NOVALESA: S. PIETRO E LE MATRONE

novalesaVuole una leggenda che, durante le persecuzioni di Nerone contro i cristiani, Priscilla, nipote dell’imperatore, presi con sé alcuni seguaci del Cristo tra cui Elia e Mileto, arrivati a Roma con S. Pietro, sia fuggita alla volta delle Alpi Cozie.[1] Giunti a Susa, essi trovarono la protezione del governatore Burro, segretamente cristiano.

Ma Susa era un crocevia trafficato, e presto i fuggiaschi decisero di rimettersi in cammino, trovando poco lontano, nell’isolamento e nella tranquillità della Val Cenischia, il luogo ideale dove fermarsi a pregare e accendere la Nova Lux del Vangelo da cui alcuni vogliono che l’abitato di Novalesa abbia preso il nome.

E non passò molto tempo prima che anche Pietro passasse di lì, sulla via per evangelizzare le Gallie, ed ebbe modo di consacrare il piccolo oratorio che i profughi avevano eretto. Quel piccolo oratorio che altro non sarebbe che il nucleo primigenio della futura abbazia, sorta poi in VIII secolo, con successivi restauri e rifacimenti fino al ‘700 e proprio a San Pietro (e Andrea) dedicata.

E Novalesa divenne davvero, nel Medioevo, un faro che irraggiava la luce cristiana nelle Alpi. Un faro che però, prima, brillava di una luce, di una fede, diversa.

È curioso come certi posti evochino di per sé stessi l’idea del sacro; come i culti si modifichino e si riplasmino nel tempo; ma come, sempre, permanga quel sentimento di meraviglia che porta l’uomo a innalzare gli occhi al cielo. A quel cielo stellato che qui fa quasi da quinta ai ripidi pendii dei monti, scavati dal continuo scrosciare di mille cascate.

Ed era lì, probabilmente, nelle cascate, che abitavano le Matrone, le Madri, le dèe celtiche dell’acqua che feconda la terra.

È un’altra leggenda di Novalesa a lasciare trapelare l’arcano.[2]

Narra il Chronicon Novaliciense (5.47) che un monaco del luogo, un giorno, incontrò tres virgines sacras dall’aspetto ammaliante e luminoso.

O monache, quo vadis?” gli domandarono quelle.

Ab ecclesia sanctę Dei genitricis regredior” rispose.

“E fai bene ad onorare i suoi sacri altari, ché lei tutti i giorni prega per i peccati di tutti i popoli” fu la risposta delle vergini, e subito l’incanto svanì.

Sono l’appellativo di Maria come Madre di Dio e il riferimento alle tre sante vergini gli indizi che illuminano la strada dei culti antichi.

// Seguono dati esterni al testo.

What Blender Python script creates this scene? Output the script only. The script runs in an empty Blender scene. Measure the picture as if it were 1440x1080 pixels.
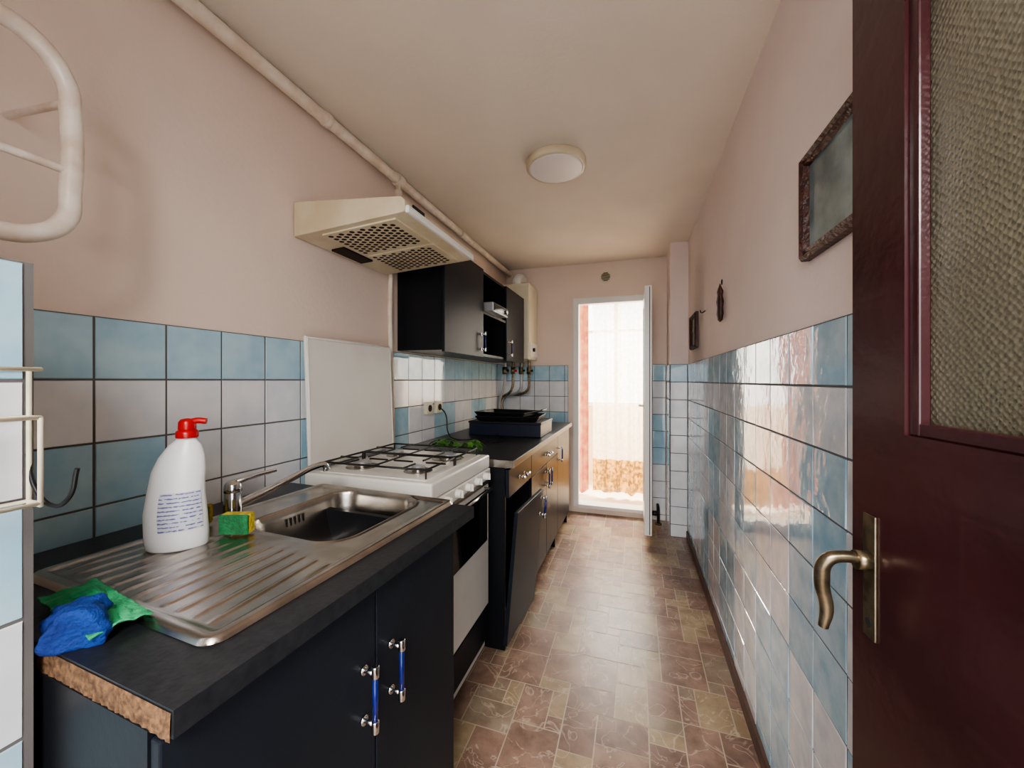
import bpy, bmesh, math, random
from mathutils import Vector, Matrix, noise
random.seed(7)
C = bpy.context
D = bpy.data

# ------------------------------------------------------------ materials
def lin(c):
    return tuple(((v/255)/12.92 if v/255 <= 0.04045 else (((v/255)+0.055)/1.055)**2.4) for v in c)
def mat(name, rgb, rough=0.5, metal=0.0, var=0.0, vscale=4.0, bump=0.0, bscale=30.0, rgb2=None, spec=0.5,
        coat=0.0, trans=0.0, detail=4.0, lo=0.35, hi=0.65, emis=None):
    m = D.materials.new(name); m.use_nodes = True
    nt = m.node_tree; b = nt.nodes['Principled BSDF']
    a = lin(rgb)
    if rgb2 is None:
        c2 = tuple(max(0, x*(1-var)) for x in a)
    else:
        c2 = lin(rgb2)
    tc = nt.nodes.new('ShaderNodeTexCoord')
    n = nt.nodes.new('ShaderNodeTexNoise'); n.inputs['Scale'].default_value = vscale
    n.inputs['Detail'].default_value = detail
    nt.links.new(tc.outputs['Object'], n.inputs['Vector'])
    r = nt.nodes.new('ShaderNodeValToRGB')
    r.color_ramp.elements[0].position = lo; r.color_ramp.elements[1].position = hi
    r.color_ramp.elements[0].color = (*c2, 1); r.color_ramp.elements[1].color = (*a, 1)
    nt.links.new(n.outputs['Fac'], r.inputs['Fac'])
    nt.links.new(r.outputs['Color'], b.inputs['Base Color'])
    b.inputs['Roughness'].default_value = rough
    b.inputs['Metallic'].default_value = metal
    b.inputs['Specular IOR Level'].default_value = spec
    b.inputs['Coat Weight'].default_value = coat
    b.inputs['Transmission Weight'].default_value = trans
    if bump > 0:
        n2 = nt.nodes.new('ShaderNodeTexNoise'); n2.inputs['Scale'].default_value = bscale
        n2.inputs['Detail'].default_value = 3
        nt.links.new(tc.outputs['Object'], n2.inputs['Vector'])
        bp = nt.nodes.new('ShaderNodeBump'); bp.inputs['Strength'].default_value = bump
        bp.inputs['Distance'].default_value = 0.01
        nt.links.new(n2.outputs['Fac'], bp.inputs['Height'])
        nt.links.new(bp.outputs['Normal'], b.inputs['Normal'])
    if emis:
        b.inputs['Emission Color'].default_value = (*lin(rgb), 1); b.inputs['Emission Strength'].default_value = emis
    return m

M = {}
M['wall'] = mat('wall_paint', (238, 218, 204), 0.85, var=0.07, vscale=2, bump=0.10, bscale=60)
M['wallr'] = mat('wall_paint_right', (236, 220, 214), 0.8, var=0.07, vscale=2, bump=0.10, bscale=60)
M['ceil'] = mat('ceiling_paint', (236, 224, 211), 0.9, var=0.05, vscale=3, bump=0.1, bscale=70)
M['grout'] = mat('grout', (98, 102, 106), 0.9, var=0.2)
M['grout_l'] = mat('grout_dark', (112, 108, 106), 0.9, var=0.2)
M['tblue'] = mat('tile_blue', (164, 202, 222), 0.05, rgb2=(190, 220, 232), vscale=9, bump=0.05, bscale=14, coat=0.3)
M['twhite'] = mat('tile_white', (242, 243, 245), 0.05, rgb2=(228, 232, 238), vscale=9, bump=0.05, bscale=14, coat=0.3)
M['tblue_r'] = mat('tile_blue_wavy', (146, 184, 206), 0.05, rgb2=(178, 206, 220), vscale=16, bump=0.17, bscale=18, coat=0.3)
M['twhite_r'] = mat('tile_white_wavy', (222, 224, 228), 0.05, rgb2=(196, 204, 214), vscale=16, bump=0.17, bscale=18, coat=0.3)
M['black'] = mat('cabinet_black', (28, 30, 35), 0.36, var=0.15, vscale=3, bump=0.03, bscale=80, spec=.22)
M['blackdoor'] = mat('cabinet_door', (34, 38, 45), 0.36, var=0.15, vscale=3, bump=0.03, bscale=120, spec=.14)
M['dark'] = mat('dark_inside', (16, 16, 18), 0.8, var=0.1)
M['counter'] = mat('countertop_black', (30, 32, 36), 0.36, rgb2=(42, 43, 46), vscale=60, bump=0.05, bscale=120, spec=.4)
M['chip'] = mat('chipboard', (128, 96, 66), 0.9, rgb2=(76, 54, 36), vscale=110, bump=0.35, bscale=160)
M['steel'] = mat('steel_brushed', (196, 190, 182), 0.27, metal=1.0, rgb2=(166, 160, 152), vscale=12, bump=0.02, bscale=60)
M['chrome'] = mat('chrome', (215, 215, 215), 0.12, metal=1.0, var=0.05)
M['enamel'] = mat('white_enamel', (226, 223, 216), 0.22, var=0.05, vscale=6)
M['cream'] = mat('hood_cream', (226, 214, 188), 0.35, rgb2=(210, 194, 162), vscale=7)
M['pipe'] = mat('painted_pipe', (238, 226, 212), 0.4, rgb2=(220, 202, 182), vscale=14, bump=0.12, bscale=50)
M['wpipe'] = mat('white_painted_pipe', (236, 226, 214), 0.35, rgb2=(210, 188, 168), vscale=16, bump=0.1, bscale=40)
M['pvc'] = mat('pvc_white', (238, 237, 234), 0.3, var=0.04)
M['iron'] = mat('cast_iron', (22, 22, 24), 0.45, var=0.2, vscale=20)
M['brass'] = mat('aged_brass', (150, 137, 114), 0.3, metal=0.9, rgb2=(94, 85, 68), vscale=40)
M['maroon'] = mat('maroon_paint', (56, 27, 30), 0.27, rgb2=(44, 19, 23), vscale=5, bump=0.10, bscale=26, coat=0.1)
M['frame'] = mat('frame_wood', (80, 42, 34), 0.4, rgb2=(46, 24, 20), vscale=40, bump=0.5, bscale=90)
M['bottle'] = mat('bottle_white', (236, 238, 240), 0.3, var=0.03)
M['red'] = mat('cap_red', (190, 22, 28), 0.3, var=0.1)
M['yel'] = mat('sponge_yellow', (214, 190, 70), 0.95, var=0.4, vscale=90, bump=0.8, bscale=180)
M['grn'] = mat('sponge_green', (50, 128, 80), 0.95, var=0.4, vscale=90, bump=0.6, bscale=180)
M['bluecl'] = mat('cloth_blue', (18, 72, 156), 0.8, rgb2=(8, 42, 112), vscale=14, bump=0.5, bscale=160)
M['greencl'] = mat('cloth_green', (72, 186, 128), 0.85, rgb2=(44, 146, 96), vscale=14, bump=0.5, bscale=160)
M['veg'] = mat('veg_green', (96, 150, 50), 0.7, rgb2=(46, 100, 30), vscale=30)
M['hblue'] = mat('handle_blue', (24, 34, 110), 0.2, var=0.3)
M['oglass'] = mat('oven_glass', (20, 22, 24), 0.08, var=0.2)
M['lens'] = mat('lamp_lens', (240, 232, 230), 0.4, var=0.02)
M['hole'] = mat('hood_holes', (52, 34, 26), 0.8, var=0.3, vscale=40)
M['orange'] = mat('orange_curtain', (232, 178, 146), 0.8, rgb2=(208, 124, 104), vscale=10)
M['boxblue'] = mat('box_blue', (24, 32, 54), 0.4, var=0.3)
M['beige'] = mat('outlet_cream', (226, 218, 194), 0.4, var=0.05)
M['skirt'] = mat('skirting_brown', (104, 78, 68), 0.5, var=0.3, vscale=20)
M['balc'] = mat('balcony_plaster', (236, 222, 200), 0.9, var=0.06)
M['paint1'] = mat('painting_canvas', (66, 88, 96), 0.15, rgb2=(142, 160, 162), vscale=7, lo=0.35, hi=0.68)
M['grey'] = mat('silver_plastic', (170, 172, 176), 0.35, metal=0.4, var=0.1)

def labelmat():
    m = mat('bottle_label', (206, 210, 222), .4, var=.05); nt = m.node_tree; b = nt.nodes['Principled BSDF']
    tc = nt.nodes.new('ShaderNodeTexCoord'); w = nt.nodes.new('ShaderNodeTexWave'); w.bands_direction = 'Z'; w.inputs['Scale'].default_value = 36
    n = nt.nodes.new('ShaderNodeTexNoise'); n.inputs['Scale'].default_value = 160
    nt.links.new(tc.outputs['Object'], w.inputs['Vector']); nt.links.new(tc.outputs['Object'], n.inputs['Vector'])
    mu = nt.nodes.new('ShaderNodeMath'); mu.operation = 'MULTIPLY'; nt.links.new(w.outputs['Fac'], mu.inputs[0]); nt.links.new(n.outputs['Fac'], mu.inputs[1])
    r = nt.nodes.new('ShaderNodeValToRGB'); r.color_ramp.elements[0].position = .36; r.color_ramp.elements[1].position = .44
    r.color_ramp.elements[0].color = (*lin((206, 210, 222)), 1); r.color_ramp.elements[1].color = (*lin((110, 110, 160)), 1)
    nt.links.new(mu.outputs[0], r.inputs['Fac']); nt.links.new(r.outputs['Color'], b.inputs['Base Color'])
    return m
M['label'] = labelmat()

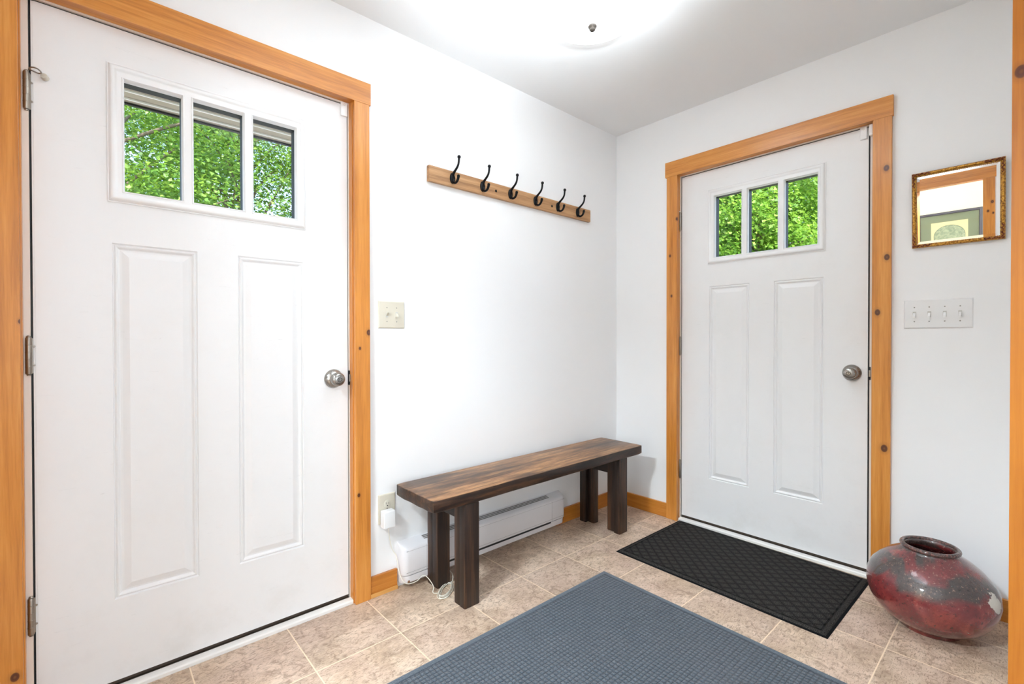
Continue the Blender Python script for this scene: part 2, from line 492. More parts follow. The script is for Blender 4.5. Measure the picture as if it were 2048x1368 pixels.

Se da un lato, infatti, l’epiteto di madre si è traslato al culto della Madonna, dall’altro, le Matrone, generalmente raffigurate in numero di tre, sono diventate tre sante vergini, come spesso è accaduto nei culti della Germania meridionale.

Sono le Matrone a farsi incontro al monaco, rivestite della nuova veste cristiana.

Sono le Madri.

– Vi sono auguste dive il cui regno è la solitudine; intorno ad esse non v’è né spazio né tempo, e non si può parlare di esse senza sentirsi turbati. Sono le Madri.

– Le Madri!

– Tu tremi!

– Le Madri! le Madri! Che strano suono ha codesta parola!

– E pure esistono, codeste dee, ignote a voi mortali, e che noi nominiamo peritosi. Tu andrai in cerca della loro dimora per entro i profondi abissi. […]

– Qual è la strada?

– Non ne esiste di tracciata; bisogna avventurarsi verso l’inaccessibile e l’impenetrabile per sentieri non ancora percorsi e che non lo saranno mai. Sei pronto? Non vi sono né serrature né catenacci da scassinare. Hai tu qualche idea del vuoto, della solitudine?[3]

Σ.

 

[1] Natalino Bartolomasi, Valsusa antica. Volume II, Editrice Alzani s.a.s., Pinerolo  1985, pp. 38-39.

[2] Bartolomasi, op. cit., p. 507.

[3] Goethe, Faust parte II atto I, trad. it. di Giuseppe Gazzino 1857.